### Rows from a 3D scene dataset
== == ==

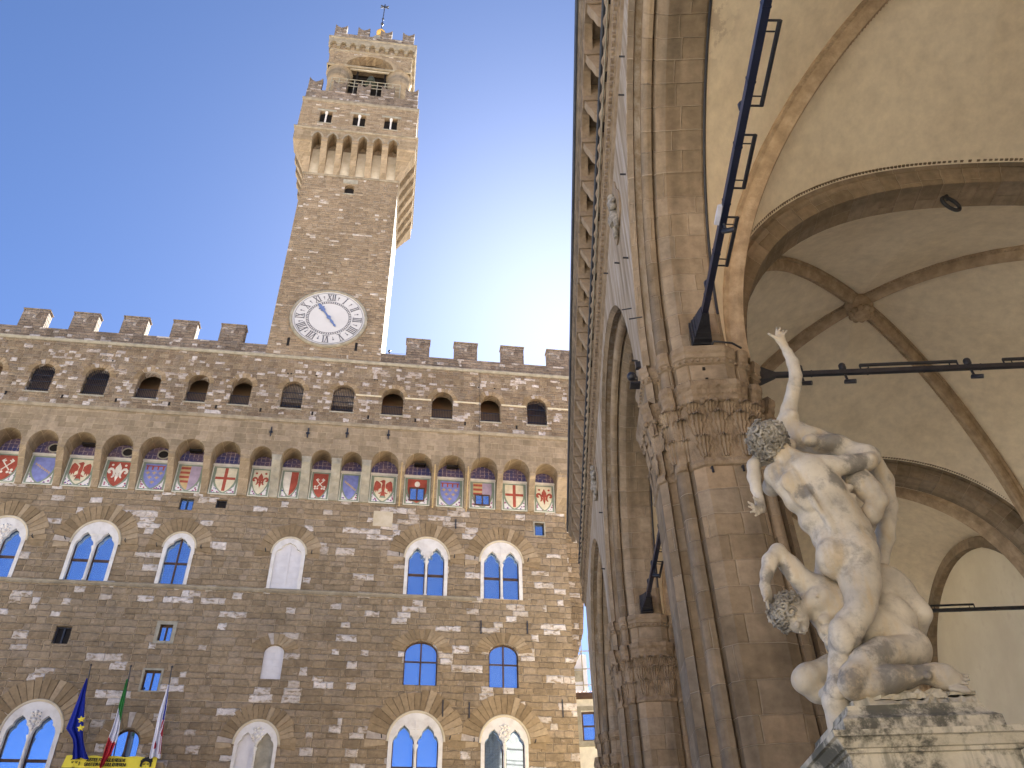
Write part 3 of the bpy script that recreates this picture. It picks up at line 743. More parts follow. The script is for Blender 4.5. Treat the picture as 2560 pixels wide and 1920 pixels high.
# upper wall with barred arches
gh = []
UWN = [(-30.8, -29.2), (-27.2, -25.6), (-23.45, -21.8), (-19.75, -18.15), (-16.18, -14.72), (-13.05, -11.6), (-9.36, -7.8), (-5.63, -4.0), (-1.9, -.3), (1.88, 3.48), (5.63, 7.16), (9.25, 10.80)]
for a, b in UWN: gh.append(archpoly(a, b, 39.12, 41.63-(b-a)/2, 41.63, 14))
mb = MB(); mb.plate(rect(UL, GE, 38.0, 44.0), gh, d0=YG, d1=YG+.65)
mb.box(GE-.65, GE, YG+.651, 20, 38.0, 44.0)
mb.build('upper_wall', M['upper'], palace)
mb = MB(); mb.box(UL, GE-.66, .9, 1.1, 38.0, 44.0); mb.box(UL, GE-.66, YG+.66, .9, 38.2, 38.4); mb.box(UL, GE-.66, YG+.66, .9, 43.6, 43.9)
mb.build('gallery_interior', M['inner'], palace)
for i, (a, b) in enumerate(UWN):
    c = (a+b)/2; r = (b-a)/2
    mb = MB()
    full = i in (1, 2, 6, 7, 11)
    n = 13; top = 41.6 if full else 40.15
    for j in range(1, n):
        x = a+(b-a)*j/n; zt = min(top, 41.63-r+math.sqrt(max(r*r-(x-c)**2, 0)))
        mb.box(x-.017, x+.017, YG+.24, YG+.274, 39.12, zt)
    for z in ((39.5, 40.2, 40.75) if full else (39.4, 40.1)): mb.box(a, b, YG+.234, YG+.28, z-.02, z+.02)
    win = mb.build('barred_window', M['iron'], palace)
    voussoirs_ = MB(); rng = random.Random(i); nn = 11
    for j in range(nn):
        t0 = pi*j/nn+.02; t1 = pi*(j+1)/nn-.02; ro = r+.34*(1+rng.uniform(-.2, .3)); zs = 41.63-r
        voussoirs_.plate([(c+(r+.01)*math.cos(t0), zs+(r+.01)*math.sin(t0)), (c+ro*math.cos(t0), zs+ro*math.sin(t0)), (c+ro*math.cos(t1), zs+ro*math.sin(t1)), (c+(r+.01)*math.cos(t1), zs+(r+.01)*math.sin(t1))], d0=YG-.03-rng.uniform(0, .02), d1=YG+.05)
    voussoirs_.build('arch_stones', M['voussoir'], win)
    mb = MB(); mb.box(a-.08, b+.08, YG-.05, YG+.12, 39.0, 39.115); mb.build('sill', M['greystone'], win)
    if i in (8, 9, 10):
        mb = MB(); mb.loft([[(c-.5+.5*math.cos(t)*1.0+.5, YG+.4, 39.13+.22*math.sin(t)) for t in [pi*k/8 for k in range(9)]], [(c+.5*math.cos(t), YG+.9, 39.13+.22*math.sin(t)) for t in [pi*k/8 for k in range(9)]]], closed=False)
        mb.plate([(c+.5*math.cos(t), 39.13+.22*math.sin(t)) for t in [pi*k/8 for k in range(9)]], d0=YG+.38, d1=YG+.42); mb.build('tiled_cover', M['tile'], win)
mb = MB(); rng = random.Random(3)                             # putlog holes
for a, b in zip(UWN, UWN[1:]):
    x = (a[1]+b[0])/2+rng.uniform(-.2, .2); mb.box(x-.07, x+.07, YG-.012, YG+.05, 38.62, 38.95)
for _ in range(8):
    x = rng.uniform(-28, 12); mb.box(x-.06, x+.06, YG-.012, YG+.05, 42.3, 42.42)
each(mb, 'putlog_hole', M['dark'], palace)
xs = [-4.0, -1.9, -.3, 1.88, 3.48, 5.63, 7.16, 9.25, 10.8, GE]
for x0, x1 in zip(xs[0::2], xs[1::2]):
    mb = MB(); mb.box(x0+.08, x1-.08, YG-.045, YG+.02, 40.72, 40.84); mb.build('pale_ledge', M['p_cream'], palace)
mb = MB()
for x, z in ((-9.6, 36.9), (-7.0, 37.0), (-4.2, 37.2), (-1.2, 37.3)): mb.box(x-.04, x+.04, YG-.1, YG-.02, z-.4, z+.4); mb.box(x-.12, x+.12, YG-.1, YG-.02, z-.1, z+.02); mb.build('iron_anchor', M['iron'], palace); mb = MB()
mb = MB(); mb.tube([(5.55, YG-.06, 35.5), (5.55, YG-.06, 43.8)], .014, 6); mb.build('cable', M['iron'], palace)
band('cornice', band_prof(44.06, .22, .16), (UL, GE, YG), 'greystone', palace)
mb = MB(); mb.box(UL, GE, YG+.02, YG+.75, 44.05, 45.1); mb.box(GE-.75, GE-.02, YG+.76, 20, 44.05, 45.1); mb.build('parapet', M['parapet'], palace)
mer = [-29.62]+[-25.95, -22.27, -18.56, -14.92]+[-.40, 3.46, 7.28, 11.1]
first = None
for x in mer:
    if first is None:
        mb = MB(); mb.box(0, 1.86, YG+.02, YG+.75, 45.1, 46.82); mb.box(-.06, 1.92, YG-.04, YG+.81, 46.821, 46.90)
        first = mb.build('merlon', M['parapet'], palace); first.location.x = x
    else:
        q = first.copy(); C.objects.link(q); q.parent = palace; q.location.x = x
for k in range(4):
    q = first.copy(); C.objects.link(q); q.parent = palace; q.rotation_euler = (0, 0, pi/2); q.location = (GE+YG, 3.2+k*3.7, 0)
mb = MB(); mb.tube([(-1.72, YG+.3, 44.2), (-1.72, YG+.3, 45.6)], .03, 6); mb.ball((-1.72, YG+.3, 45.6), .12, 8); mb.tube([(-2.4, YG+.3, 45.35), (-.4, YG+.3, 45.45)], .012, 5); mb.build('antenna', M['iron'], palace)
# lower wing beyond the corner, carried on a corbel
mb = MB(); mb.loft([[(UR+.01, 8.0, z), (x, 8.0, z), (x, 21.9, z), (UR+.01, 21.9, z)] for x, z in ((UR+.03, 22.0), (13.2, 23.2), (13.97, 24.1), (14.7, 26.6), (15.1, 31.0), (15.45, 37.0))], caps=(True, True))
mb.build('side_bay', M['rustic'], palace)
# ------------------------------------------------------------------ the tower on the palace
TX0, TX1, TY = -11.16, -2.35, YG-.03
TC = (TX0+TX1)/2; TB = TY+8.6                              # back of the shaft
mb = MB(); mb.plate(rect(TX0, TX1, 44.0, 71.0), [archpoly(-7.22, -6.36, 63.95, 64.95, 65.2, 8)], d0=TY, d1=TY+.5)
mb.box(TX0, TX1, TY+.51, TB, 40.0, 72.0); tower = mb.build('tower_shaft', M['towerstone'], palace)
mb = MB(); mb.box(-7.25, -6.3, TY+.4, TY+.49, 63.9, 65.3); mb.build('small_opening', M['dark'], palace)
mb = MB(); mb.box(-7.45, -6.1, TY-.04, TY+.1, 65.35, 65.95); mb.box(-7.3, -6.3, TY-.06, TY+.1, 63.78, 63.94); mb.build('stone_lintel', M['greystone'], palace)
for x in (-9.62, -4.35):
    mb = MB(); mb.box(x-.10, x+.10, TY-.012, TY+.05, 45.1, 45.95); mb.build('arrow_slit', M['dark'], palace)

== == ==

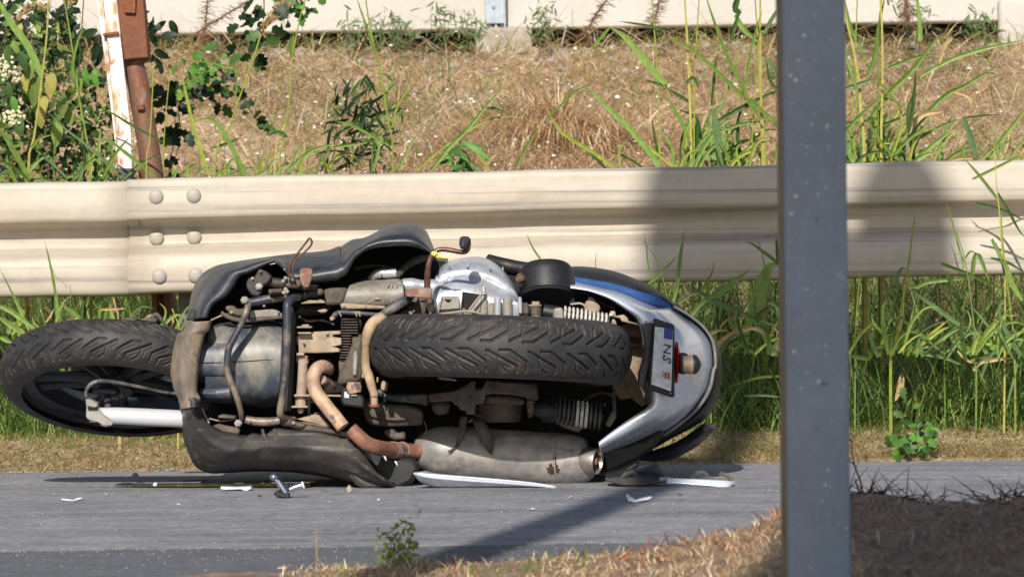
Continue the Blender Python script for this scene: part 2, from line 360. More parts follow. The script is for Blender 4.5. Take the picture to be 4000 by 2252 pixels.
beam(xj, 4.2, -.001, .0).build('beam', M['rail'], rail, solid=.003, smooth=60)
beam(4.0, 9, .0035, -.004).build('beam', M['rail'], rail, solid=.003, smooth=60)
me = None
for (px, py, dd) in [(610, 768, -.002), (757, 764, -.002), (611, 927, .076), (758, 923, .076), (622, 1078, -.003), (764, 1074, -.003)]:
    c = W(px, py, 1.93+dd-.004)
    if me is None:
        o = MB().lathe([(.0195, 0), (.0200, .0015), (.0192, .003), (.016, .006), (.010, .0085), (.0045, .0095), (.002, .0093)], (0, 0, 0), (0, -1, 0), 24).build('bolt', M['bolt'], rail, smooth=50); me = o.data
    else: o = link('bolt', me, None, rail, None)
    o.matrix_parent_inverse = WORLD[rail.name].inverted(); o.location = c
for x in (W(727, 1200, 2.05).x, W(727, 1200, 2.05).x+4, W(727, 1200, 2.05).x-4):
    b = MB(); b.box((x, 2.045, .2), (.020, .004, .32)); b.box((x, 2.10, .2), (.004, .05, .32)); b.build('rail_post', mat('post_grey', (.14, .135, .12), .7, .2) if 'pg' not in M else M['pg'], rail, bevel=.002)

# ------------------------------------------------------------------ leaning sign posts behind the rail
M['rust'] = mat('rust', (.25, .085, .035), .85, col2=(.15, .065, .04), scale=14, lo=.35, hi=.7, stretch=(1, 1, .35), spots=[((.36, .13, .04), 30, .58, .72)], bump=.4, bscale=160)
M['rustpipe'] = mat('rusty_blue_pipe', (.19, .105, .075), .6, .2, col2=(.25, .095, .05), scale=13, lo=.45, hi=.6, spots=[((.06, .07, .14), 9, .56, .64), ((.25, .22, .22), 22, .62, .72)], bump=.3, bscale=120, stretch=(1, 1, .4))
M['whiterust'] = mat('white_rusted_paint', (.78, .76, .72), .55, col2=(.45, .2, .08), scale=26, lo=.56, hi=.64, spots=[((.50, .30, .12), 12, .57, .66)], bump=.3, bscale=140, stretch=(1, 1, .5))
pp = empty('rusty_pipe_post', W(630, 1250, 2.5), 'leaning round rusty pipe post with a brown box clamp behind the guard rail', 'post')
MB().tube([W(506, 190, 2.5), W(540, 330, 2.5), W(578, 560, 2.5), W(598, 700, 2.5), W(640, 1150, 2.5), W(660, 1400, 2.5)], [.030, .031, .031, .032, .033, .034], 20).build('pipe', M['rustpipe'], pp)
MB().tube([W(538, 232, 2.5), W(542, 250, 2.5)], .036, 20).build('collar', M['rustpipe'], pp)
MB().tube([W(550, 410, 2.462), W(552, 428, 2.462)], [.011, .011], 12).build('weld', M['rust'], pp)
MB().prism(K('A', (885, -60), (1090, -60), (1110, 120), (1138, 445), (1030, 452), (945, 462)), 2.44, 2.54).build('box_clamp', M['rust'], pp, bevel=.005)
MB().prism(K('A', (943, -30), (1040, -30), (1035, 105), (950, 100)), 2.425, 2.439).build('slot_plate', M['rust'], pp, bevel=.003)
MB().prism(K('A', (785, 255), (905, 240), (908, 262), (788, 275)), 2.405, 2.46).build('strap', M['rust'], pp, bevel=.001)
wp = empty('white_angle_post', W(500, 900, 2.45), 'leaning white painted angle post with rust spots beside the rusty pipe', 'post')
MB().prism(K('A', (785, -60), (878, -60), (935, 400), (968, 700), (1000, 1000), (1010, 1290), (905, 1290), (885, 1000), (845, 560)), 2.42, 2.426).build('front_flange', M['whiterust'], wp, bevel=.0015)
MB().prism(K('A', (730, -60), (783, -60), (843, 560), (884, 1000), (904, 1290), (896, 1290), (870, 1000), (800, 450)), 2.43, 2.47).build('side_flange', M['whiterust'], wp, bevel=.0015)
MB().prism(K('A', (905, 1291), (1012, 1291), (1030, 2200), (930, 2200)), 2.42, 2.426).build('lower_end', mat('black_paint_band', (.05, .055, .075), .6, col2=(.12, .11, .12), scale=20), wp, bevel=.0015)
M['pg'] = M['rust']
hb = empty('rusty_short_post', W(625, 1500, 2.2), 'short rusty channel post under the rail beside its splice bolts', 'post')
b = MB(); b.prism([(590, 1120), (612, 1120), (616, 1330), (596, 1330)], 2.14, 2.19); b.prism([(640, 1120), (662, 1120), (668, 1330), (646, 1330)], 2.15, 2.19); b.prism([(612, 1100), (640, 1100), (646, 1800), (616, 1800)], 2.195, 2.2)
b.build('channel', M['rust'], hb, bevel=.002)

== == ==

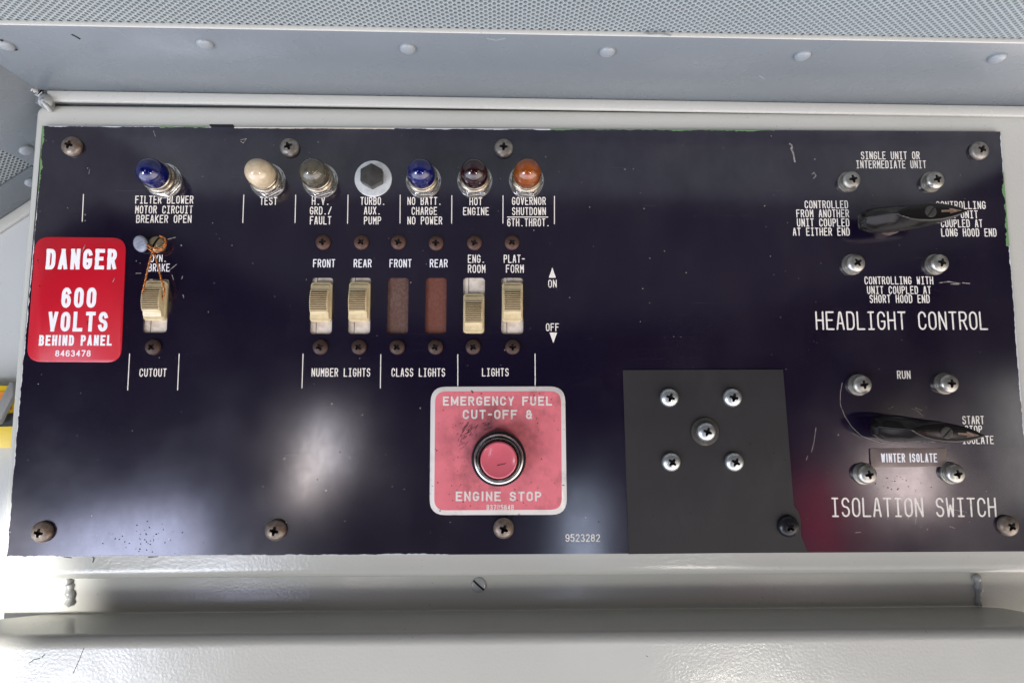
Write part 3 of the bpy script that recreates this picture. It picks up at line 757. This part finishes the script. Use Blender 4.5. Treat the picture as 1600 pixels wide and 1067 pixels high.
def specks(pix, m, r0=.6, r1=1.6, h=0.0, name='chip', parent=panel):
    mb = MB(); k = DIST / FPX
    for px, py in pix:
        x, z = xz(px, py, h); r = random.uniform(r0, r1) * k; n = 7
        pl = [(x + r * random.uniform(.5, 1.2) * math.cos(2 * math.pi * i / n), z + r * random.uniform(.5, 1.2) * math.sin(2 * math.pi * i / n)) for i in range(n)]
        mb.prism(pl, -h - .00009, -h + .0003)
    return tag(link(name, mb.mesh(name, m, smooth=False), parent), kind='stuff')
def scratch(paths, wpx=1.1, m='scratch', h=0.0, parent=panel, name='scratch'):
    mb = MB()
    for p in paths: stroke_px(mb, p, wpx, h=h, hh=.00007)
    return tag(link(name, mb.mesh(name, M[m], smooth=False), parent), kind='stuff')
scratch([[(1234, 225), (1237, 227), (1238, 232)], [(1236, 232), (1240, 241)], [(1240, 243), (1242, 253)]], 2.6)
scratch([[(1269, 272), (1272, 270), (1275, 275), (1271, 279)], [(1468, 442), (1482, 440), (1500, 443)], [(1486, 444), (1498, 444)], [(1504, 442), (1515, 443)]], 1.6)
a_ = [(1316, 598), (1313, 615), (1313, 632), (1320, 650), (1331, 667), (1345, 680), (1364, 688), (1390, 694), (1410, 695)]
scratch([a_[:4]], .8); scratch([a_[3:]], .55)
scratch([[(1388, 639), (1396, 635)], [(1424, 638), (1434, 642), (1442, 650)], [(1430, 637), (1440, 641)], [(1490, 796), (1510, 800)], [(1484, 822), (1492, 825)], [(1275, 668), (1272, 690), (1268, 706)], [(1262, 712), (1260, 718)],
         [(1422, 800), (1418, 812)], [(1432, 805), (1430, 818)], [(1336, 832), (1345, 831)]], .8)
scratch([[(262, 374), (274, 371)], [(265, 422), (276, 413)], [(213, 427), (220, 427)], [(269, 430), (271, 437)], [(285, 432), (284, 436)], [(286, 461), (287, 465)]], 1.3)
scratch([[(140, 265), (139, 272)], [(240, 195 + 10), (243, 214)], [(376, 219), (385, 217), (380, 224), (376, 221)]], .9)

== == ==

### What the task requires
Output the section opening with the line that has "Continue the Blender" and closing with the line that has "b = MB(); b.box((x, 2.045, .2), (.020, .004, .32));". Keep both end lines and leave out the rest.

### Exercise solution
Continue the Blender Python script for this scene: part 2, from line 360. More parts follow. The script is for Blender 4.5. Take the picture to be 4000 by 2252 pixels.
beam(xj, 4.2, -.001, .0).build('beam', M['rail'], rail, solid=.003, smooth=60)
beam(4.0, 9, .0035, -.004).build('beam', M['rail'], rail, solid=.003, smooth=60)
me = None
for (px, py, dd) in [(610, 768, -.002), (757, 764, -.002), (611, 927, .076), (758, 923, .076), (622, 1078, -.003), (764, 1074, -.003)]:
    c = W(px, py, 1.93+dd-.004)
    if me is None:
        o = MB().lathe([(.0195, 0), (.0200, .0015), (.0192, .003), (.016, .006), (.010, .0085), (.0045, .0095), (.002, .0093)], (0, 0, 0), (0, -1, 0), 24).build('bolt', M['bolt'], rail, smooth=50); me = o.data
    else: o = link('bolt', me, None, rail, None)
    o.matrix_parent_inverse = WORLD[rail.name].inverted(); o.location = c
for x in (W(727, 1200, 2.05).x, W(727, 1200, 2.05).x+4, W(727, 1200, 2.05).x-4):
    b = MB(); b.box((x, 2.045, .2), (.020, .004, .32)); b.box((x, 2.10, .2), (.004, .05, .32)); b.build('rail_post', mat('post_grey', (.14, .135, .12), .7, .2) if 'pg' not in M else M['pg'], rail, bevel=.002)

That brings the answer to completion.